Noted Sands, who played six of his eight NFL seasons with the Raiders: "What made those fans different was that when we weren't winning, they were still coming to every game. We'd go to San Diego and it would be like a home game. No fan base is more loyal to their team than Raiders Nation."

What the NFL is saying with this move is that it's basically loyal to one thing: money. A league that has long banned its referees from setting foot in Vegas during the season for fear it might call into question the legitimacy of its games' outcomes, is now moving a franchise there.
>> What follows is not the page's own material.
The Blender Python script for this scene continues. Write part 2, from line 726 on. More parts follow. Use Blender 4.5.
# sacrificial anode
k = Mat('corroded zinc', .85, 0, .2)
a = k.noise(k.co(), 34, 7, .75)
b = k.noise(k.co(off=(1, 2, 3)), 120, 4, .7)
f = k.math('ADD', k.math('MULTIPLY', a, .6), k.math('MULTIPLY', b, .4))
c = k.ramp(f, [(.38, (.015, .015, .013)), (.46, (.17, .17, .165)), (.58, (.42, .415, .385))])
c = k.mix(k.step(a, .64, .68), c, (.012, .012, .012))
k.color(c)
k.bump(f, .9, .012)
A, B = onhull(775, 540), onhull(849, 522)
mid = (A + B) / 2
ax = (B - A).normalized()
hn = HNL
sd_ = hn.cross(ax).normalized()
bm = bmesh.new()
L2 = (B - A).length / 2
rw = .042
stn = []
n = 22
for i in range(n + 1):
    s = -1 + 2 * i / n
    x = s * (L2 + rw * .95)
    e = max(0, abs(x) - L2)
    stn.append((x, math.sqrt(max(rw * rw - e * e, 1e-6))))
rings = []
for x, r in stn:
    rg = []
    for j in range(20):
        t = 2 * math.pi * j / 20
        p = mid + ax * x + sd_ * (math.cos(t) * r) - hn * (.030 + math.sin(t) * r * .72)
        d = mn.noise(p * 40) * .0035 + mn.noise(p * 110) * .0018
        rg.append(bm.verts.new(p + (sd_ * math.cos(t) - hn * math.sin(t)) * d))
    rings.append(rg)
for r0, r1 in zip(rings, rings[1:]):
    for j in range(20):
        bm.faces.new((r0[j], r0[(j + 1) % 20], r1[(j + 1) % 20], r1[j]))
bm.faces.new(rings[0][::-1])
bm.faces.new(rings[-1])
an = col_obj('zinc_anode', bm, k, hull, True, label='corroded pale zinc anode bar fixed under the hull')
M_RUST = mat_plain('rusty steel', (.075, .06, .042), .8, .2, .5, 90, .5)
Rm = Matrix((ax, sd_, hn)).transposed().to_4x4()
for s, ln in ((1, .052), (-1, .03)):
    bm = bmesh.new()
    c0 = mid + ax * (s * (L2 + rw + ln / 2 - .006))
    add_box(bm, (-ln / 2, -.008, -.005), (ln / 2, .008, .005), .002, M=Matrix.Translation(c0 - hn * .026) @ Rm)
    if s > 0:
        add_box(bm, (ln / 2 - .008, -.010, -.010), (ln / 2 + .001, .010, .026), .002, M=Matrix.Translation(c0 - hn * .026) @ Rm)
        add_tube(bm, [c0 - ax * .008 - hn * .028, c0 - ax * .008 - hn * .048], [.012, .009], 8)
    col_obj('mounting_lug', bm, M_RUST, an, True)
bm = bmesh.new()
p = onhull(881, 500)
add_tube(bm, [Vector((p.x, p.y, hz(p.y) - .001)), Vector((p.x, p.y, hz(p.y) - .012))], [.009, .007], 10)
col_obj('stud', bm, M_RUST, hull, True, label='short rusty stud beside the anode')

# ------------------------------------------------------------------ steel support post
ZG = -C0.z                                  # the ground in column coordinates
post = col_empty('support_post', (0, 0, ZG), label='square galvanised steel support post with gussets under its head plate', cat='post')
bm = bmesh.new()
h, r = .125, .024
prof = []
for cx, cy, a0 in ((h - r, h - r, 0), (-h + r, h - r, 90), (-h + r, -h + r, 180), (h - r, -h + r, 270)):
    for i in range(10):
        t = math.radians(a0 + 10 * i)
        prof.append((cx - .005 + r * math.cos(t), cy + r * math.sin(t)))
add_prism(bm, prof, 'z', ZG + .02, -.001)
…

It seems another gradual yet inexorable decline for the Shield in terms of decency and character and clean-cut image, all those traits called into question in recent years by its head-in-the-sand positions over brain traumas, domestic violence and performance-enhancing drugs.

And should you wish to dispute that, consider this story once the move was announced: Renowned brothel owner Dennis Hof - prostitution is legal in parts of Nevada - plans to open a sports-themed bordello called "Pirate's Booty Sports Brothel" in 2020, believed to be the first season the Raiders will call Vegas home.

Said Hof in a released statement: "The Raiders coming to Vegas will mean big business for me, so my next sex den will honor the 'Men in Black' and their 'Raider Nation.'"

Hof also said he plans to create a VIP section for players and that anyone playing or working for the Raiders would get a 50 percent discount. Gives a whole new meaning to "playing on Sunday," doesn't it?

Said Sands: "I just hope the Oakland Raiders can give their fans at least one more Super Bowl win before this happens."

It would be the only fair way to close the books on the Black Hole before the NFL's fast-fading positive image disappears for good into a bottomless black hole in Sin City.